begin

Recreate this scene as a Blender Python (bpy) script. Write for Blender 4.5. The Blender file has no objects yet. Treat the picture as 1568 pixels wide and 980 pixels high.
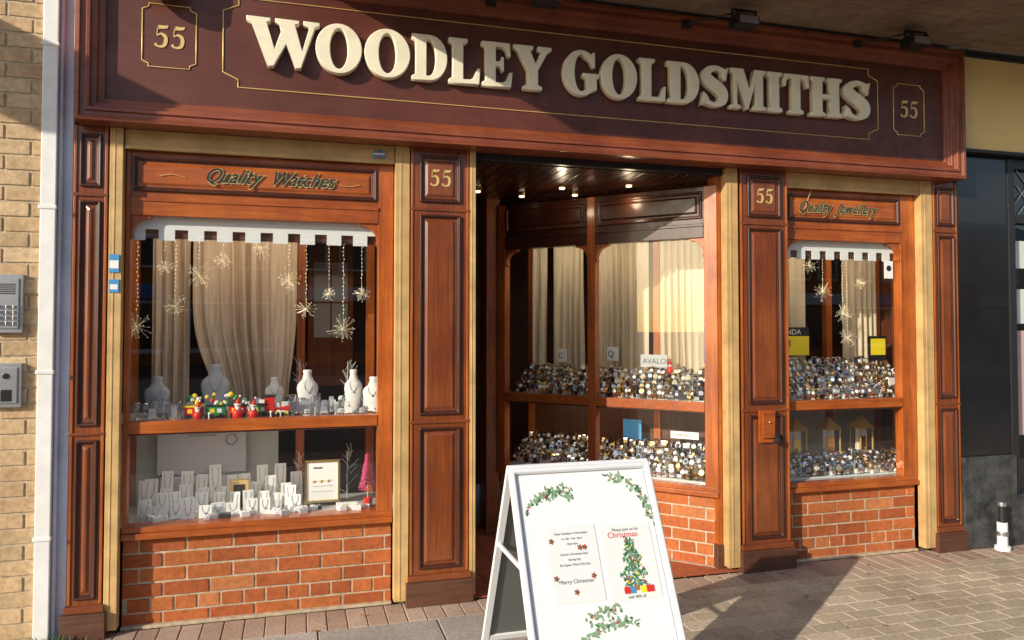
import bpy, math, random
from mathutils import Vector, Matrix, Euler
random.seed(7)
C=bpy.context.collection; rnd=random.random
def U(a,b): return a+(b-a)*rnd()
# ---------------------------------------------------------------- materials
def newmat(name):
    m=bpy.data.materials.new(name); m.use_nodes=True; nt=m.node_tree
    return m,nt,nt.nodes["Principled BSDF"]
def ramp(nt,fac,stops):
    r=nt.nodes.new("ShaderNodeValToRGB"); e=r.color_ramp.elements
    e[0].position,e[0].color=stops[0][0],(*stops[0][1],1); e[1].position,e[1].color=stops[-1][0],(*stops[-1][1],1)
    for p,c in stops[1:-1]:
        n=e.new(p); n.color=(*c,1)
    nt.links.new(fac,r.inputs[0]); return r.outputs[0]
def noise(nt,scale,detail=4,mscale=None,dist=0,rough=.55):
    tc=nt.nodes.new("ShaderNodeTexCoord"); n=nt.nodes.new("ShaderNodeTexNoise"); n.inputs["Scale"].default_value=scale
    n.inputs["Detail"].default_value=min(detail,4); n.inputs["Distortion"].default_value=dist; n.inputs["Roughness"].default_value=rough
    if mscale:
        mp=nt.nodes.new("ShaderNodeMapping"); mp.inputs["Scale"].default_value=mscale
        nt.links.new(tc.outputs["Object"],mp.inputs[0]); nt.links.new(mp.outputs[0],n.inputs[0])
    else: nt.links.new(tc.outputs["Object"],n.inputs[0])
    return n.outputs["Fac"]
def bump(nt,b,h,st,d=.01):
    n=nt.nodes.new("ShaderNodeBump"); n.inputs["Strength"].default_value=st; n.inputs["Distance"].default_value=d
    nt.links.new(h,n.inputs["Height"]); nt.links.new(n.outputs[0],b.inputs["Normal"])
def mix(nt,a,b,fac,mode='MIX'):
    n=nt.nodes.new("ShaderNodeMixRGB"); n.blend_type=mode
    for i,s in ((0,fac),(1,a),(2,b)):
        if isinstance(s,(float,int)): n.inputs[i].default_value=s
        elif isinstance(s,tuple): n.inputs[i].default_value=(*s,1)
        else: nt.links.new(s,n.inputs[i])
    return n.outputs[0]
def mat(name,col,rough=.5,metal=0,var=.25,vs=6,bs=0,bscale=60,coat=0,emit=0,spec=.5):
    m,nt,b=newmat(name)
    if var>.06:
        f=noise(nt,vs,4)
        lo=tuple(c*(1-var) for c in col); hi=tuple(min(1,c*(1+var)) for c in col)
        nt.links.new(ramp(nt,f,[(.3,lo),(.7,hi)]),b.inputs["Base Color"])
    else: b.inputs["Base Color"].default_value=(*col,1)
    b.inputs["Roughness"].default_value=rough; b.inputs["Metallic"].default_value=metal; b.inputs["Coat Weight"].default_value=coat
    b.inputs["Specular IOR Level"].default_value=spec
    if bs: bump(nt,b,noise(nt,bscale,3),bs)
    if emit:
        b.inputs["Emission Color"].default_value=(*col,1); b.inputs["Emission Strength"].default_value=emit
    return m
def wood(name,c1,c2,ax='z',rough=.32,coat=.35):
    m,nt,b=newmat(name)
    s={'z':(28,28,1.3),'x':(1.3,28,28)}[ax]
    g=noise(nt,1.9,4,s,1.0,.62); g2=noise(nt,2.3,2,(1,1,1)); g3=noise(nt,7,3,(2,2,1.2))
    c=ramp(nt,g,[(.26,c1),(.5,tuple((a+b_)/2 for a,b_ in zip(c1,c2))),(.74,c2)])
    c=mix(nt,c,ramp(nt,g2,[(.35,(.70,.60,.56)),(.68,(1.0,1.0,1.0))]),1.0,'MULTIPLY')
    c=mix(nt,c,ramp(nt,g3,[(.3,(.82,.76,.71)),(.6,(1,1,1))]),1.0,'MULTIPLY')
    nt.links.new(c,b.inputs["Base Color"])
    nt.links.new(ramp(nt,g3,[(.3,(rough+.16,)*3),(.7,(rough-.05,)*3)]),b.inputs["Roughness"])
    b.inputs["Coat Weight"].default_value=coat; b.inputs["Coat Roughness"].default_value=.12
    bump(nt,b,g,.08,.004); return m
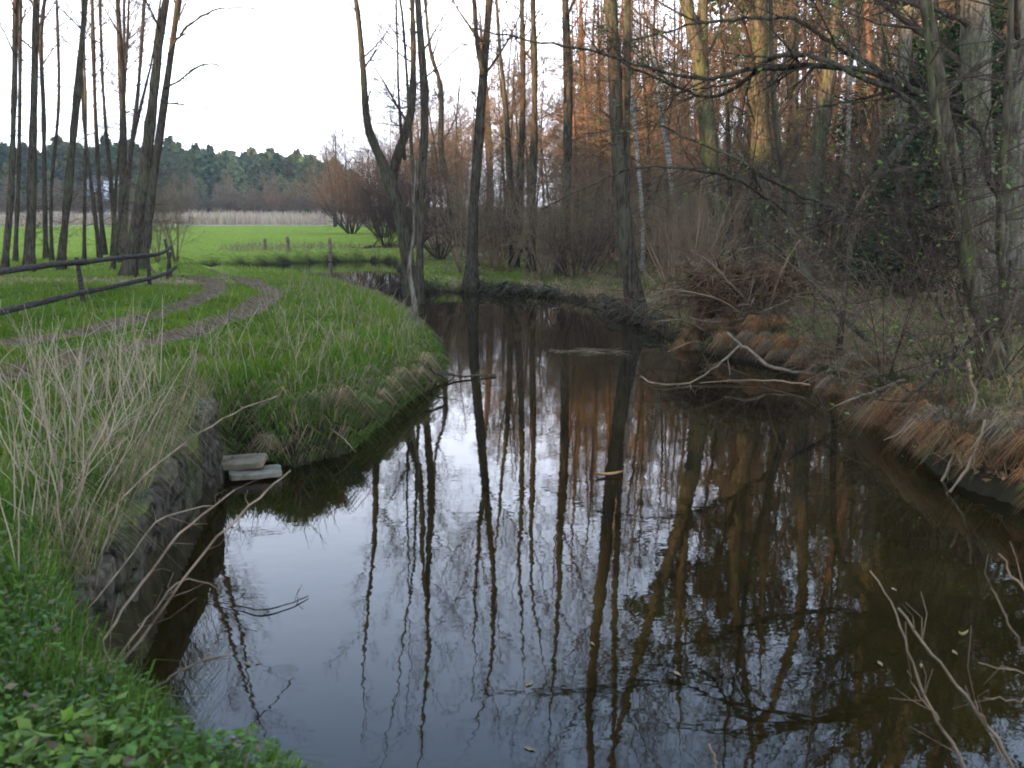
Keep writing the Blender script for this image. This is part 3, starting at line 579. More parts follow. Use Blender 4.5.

end

Copy out every line in the entries above that holds "Blender".

FINAL RESULT -
Recreate this scene as a Blender Python (bpy) script. Write for Blender 4.5. The Blender file has no objects yet. Treat the picture as 1568 pixels wide and 980 pixels high.
Keep writing the Blender script for this image. This is part 3, starting at line 579. More parts follow. Use Blender 4.5.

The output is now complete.